The Indian writer, Shashi Tharoor, has been appointed Under-Secretary-General for Public Information, a job he has held on a temporary basis for the past 16 months.
A life-long U.N. official, Mr. Tharoor (46), is the author of six novels and two non-fiction books. Educated in India and London, he was 22 years old when he earned a doctorate and two masters
degrees at Tufts University's Fletcher School of Law and Diplomacy in Massachusetts.
The delay in making permanent Mr. Tharoor's appointment as head of the Department of Public Information was in part because of his youth, said Fred Eckhard, spokesman for the U.N. Secretary-General, Kofi Annan. The department has more than 400 staff in New York and 300 abroad.
``He is unusually young to achieve this level. I think probably the Secretary-General wanted to give him a chance to see what he could do,'' said Mr. Eckhard, adding that Mr. Tharoor submitted a reorganisation plan last week.
His new post is fraught with difficulties and several ambassadors, including the former U.S. representative, Richard Holbrooke, have criticised the department as wasteful.

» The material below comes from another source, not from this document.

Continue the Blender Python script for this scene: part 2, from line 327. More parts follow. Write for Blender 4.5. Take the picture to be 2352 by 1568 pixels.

Mr. Tharoor is author of an award-winning 1989 political satire, ``The Great Indian Novel'' and in 1997 wrote ``India: from Midnight to the Millennium'', a political and economic study after independence.
Mr. Tharoor joined the U.N. in May 1978 in the office of the U.N. High Commissioner for Refugees in Geneva and was head of its Singapore office at the peak of the Vietnamese ``boat people'' crisis in the early 1980s.
He was transferred to the peacekeeping department in New York in 1989, several years before Mr. Annan led that division. During Mr. Tharoor's tenure, he was the desk officer for the controversial U.N. operations during the Bosnian war. When Mr. Annan became the Secretary-General in 1997, Mr. Tharoor was transferred to his executive office. In 1989, he was named by the World Economic Forum in Davos as a ``global leader of tomorrow''.